The other side of the equation is the need to find a mass market (the goods are not luxuries), which would not be possible from the producers themselves given their restricted purchasing power. Instead the existence of the world market makes it possible to sell the goods in other markets where large sections of the population are able to pay the prices demanded, due both to the existence of a large “historical element” in their wages and the currently easy availability of consumer credit. The size of this market ultimately constrains the size of the monopoly profits generated so that prices can never be totally arbitrary.

The surplus profits are thus created at the expense of both consumers and producers and this set-up is fragile in that it requires a large amount of unproductive expenditure to sustain it. This example shows that, while monopoly profits can only be made at the expense of workers or other capitalists, this need not imply that the law of value ceases to act as an enabler or regulator of economic activity. Thus increasing concentration of capital does not necessarily lead to a shrinking of the operation of the law of value.
The notion that human labour can be reduced by automation throughout the capitalist system to such an extent that labour time ceases to function in such a way is also wrong, though it was noted as a theoretical possibility by Marx, for reasons to do both with the nature of social labour and technology and also with the necessary economic functioning of capitalism as a whole. (This requires a more detailed analysis at another time.)
The Hillel Ticktin-Paul Hampton theory of decline points to some real and significant phenomena but wraps them up in a mechanical theory of a declining law of value, encroaching socialisation and transitional forms. Such a theory of decline ultimately ends up with a teleological view of capitalism advancing towards socialism but never quite getting there.

Before summing up, it is worth pointing to some — perhaps surprising — similarities between the analysis of Paul Hampton and Hillel Ticktin and that of Chris Reynolds. Both believe it is necessary to provide one overall label — progress or decline — for the current stage of capitalism. Both see capitalism as increasing the potential for socialism through socialisation of labour and production. Both see that socialisation as the key feature enabling us to characterise the current phase of capitalism — one sees it as pointing to the progressive tasks it is carrying out, the other to it as the key characteristic of capitalist decline. Labels are then attached as a result of over-general analysis and then become the important thing.

I would question whether such characterisation of “the nature of the epoch” abstracted from an analysis of contemporary capitalism as a totality is of much use today.
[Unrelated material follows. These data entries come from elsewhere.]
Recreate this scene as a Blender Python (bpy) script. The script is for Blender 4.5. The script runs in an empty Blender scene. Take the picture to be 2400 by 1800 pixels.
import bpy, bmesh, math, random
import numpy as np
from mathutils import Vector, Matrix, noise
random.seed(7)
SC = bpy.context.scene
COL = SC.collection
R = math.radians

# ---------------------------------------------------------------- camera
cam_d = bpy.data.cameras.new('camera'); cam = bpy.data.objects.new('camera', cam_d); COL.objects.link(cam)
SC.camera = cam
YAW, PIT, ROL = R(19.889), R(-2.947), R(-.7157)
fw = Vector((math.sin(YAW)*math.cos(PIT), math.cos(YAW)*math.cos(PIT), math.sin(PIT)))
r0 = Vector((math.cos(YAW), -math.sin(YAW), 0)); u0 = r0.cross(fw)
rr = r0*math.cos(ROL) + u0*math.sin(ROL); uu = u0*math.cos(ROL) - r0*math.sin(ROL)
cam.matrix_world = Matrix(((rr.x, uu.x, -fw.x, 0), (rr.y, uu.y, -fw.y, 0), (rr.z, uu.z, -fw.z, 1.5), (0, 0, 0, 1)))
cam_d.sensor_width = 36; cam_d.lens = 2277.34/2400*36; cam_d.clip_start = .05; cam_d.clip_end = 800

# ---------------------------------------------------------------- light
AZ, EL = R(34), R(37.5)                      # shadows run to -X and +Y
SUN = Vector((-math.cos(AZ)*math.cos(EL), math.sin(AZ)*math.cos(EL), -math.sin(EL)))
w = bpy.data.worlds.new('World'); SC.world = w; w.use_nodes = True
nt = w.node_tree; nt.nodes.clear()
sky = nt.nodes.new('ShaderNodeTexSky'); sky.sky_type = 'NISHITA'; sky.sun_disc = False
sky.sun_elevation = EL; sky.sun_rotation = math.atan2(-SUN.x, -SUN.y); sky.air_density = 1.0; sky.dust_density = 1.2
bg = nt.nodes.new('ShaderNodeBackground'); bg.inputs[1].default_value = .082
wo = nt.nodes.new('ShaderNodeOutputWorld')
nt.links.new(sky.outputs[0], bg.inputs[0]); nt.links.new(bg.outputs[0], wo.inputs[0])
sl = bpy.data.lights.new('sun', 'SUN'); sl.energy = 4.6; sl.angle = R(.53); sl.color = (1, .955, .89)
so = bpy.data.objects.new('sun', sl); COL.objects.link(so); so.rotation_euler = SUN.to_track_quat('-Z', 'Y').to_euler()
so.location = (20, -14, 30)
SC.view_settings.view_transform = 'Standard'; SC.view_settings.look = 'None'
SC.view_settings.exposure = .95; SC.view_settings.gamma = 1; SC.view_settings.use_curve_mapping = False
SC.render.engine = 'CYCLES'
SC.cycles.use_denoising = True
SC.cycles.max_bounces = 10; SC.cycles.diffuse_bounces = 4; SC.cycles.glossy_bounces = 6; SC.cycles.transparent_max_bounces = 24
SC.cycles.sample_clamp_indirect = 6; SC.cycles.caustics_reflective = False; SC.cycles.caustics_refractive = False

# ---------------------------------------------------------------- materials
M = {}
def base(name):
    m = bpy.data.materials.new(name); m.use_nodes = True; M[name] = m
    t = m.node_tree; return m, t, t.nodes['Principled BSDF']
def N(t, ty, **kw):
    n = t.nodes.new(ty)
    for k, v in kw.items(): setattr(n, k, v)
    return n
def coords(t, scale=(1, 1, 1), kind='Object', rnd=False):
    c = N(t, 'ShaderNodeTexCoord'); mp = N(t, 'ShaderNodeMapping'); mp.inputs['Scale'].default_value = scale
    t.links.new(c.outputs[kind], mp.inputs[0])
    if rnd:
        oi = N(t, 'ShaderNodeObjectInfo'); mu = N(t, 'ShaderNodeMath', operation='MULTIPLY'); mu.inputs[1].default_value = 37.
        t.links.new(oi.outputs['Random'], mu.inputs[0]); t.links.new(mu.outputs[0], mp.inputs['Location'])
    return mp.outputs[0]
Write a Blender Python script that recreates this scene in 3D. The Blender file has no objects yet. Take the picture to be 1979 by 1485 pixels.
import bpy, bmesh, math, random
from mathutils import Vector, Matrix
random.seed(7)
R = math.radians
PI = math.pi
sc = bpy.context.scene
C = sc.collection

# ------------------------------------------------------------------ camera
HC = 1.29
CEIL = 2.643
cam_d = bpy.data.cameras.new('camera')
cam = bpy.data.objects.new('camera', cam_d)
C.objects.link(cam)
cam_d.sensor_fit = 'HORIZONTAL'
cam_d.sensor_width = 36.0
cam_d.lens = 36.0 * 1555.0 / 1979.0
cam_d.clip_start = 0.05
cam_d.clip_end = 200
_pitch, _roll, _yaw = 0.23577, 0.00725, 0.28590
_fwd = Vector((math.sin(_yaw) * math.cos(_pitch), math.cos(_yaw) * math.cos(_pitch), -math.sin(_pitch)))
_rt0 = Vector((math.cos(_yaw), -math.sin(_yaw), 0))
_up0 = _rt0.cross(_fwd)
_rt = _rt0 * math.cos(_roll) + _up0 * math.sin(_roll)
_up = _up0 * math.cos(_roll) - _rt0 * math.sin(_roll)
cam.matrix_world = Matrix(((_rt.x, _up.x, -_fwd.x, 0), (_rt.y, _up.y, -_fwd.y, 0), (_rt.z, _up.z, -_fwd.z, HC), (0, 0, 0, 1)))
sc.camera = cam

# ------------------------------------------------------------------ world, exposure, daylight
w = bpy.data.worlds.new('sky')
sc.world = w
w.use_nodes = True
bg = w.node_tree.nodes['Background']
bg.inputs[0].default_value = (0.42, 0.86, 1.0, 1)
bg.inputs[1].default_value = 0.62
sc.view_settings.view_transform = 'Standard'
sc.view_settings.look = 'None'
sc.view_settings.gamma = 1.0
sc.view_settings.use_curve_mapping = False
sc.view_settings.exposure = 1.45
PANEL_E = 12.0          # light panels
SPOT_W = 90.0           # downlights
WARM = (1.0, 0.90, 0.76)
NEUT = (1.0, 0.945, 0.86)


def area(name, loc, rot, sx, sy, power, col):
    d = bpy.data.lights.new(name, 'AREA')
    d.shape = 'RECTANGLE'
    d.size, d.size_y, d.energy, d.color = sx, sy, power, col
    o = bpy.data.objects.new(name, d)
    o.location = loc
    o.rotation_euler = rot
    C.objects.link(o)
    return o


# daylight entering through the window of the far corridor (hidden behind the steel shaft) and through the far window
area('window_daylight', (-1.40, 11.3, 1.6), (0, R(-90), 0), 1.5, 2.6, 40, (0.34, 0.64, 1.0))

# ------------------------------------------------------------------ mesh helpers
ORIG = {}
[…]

It is certainly not necessary in order to conclude with Paul that capitalist relations of production form a fetter on the development of the productive forces (even though they are expanding), with Chris that the objective pre-conditions for socialism exist today or with Hillel that the gap between capitalist reality and socialist potential is growing.

Capitalism as a system has always operated in such a way as to develop the productive forces in its own brutal, wasteful and irrational manner, to contain obstacles to its own successful functioning, and to develop new ways of overcoming them which in turn lead to new contradictions. It is possible for capitalism to be both “more universalising and more turbulent”. Yet there is no final crisis towards which capitalism inevitably develops — Lenin remarked long ago that there is no economic crisis with no way out for the bourgeoisie and Marx demonstrated that the devaluation of capital in a crisis cleared the way for renewed development. The question rather is what are the costs for the working class and humanity as a whole and what opportunities capitalist development provides for the development of socialist consciousness. This does not require us to apply questionable generalisations about progress or decline.